Aust a top destination for HK exodus

Many people want to flee Hong Kong, with 13.8 per cent preferring to move to Australia.
Many people want to flee Hong Kong, with 13.8 per cent preferring to move to Australia.

Australia has emerged as a preferred destination for Hong Kongers hoping to leave the territory amid ongoing violent demonstrations which have caused chaos and raised fears of a military intervention by Beijing.

John Hu, principal consultant of John Hu Migration Consulting, said immigration inquiries had quadrupled since the protests escalated four months ago.

His firm was receiving thousands of callers a month and Australia and Canada were the top two destinations.

"Hong Kong is a good place to make money but not a good place to live," he said from his office in the Wanchai business district.

"I'm in a dilemma. I'm sad on one side but my business is booming."

He said the Australian climate, time zone - just three hours ahead - family ties and the education system were key attractions with most looking to emigrate falling within the 25-to-35 age bracket.

"Many are in IT or health, such as nurses," he said.

"Others include families looking for a better future for their children."

About 96,000 people from Hong Kong live in Australia, while 100,000 Australians are living in Hong Kong where more than 600 Australian businesses have a presence.
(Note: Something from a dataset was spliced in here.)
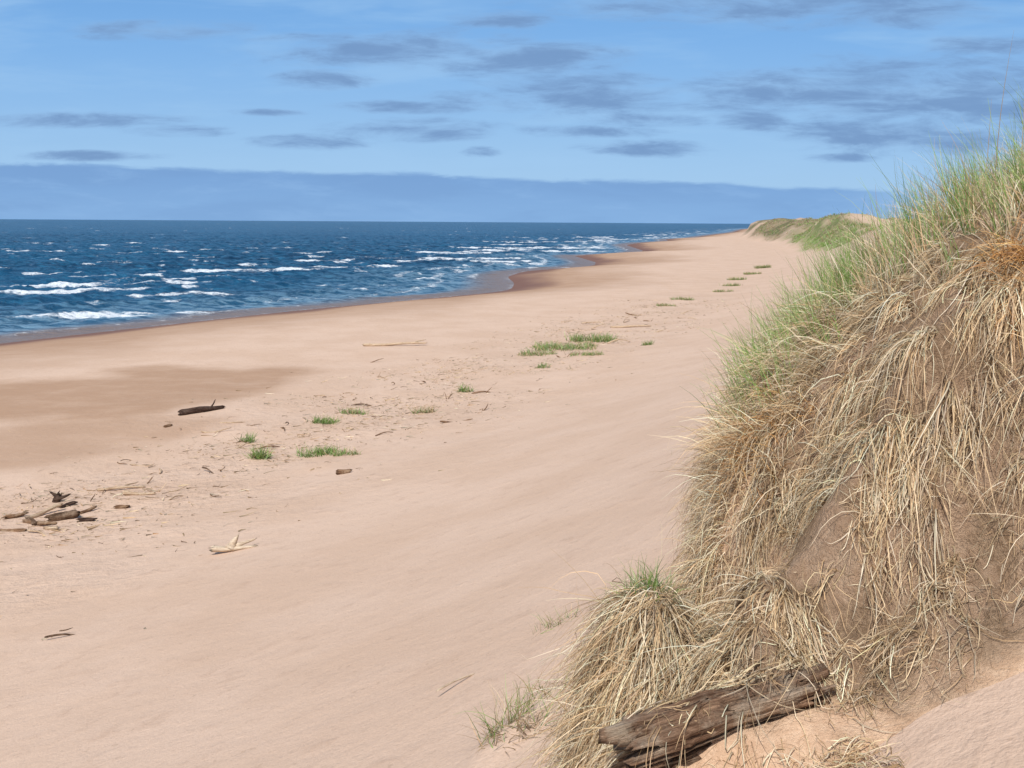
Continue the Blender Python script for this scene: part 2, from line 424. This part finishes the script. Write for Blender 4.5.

At least a third of Hong Kong's 7.4 million people are thinking of leaving, a September survey by the Chinese University of Hong Kong found.

Of the them, 17.5 per cent want to go to Canada where the size of the local Hong Kong population is more than double than in Australia.

A further 13.8 per cent would prefer to move to Australia followed by Taiwan at 11 per cent, the UK on 6.1 per cent, then Malaysia, Singapore, the United States and Japan.

Anti-government demonstrations have turned violent in recent months.

Protest numbers that peaked at about two million have subsided but a hardcore rump have trashed railway stations and businesses have been set alight amid demands for democracy and independence from Beijing.

Two protesters, including a 14-year-old boy, have been shot and many people beaten by police who have been sharply criticised for their handling of the crisis.

Founder and principal of Drakon Associates Huw Watkin said the worsening security situation in Hong Kong was unlikely to improve over the short-to-medium term.

"Hong Kong is no stranger to anti-government protests. But the this year it has become ugly and given the ties that many Hong Kong people have enjoyed with Australia since the handover from Britain in 1997, it's not surprising so many want to head there," he said.

The Australian consulate in Hong Kong has warned there was an ongoing risk of violent clashes, noting the authorities have invoked emergency laws and further measures could be introduced at short notice.

"Exercise a high degree of caution in Hong Kong," it said.

"There is a high risk of violent confrontation between protesters and police, or criminally-linked individuals. The risk is greater at night, on weekends and public holidays."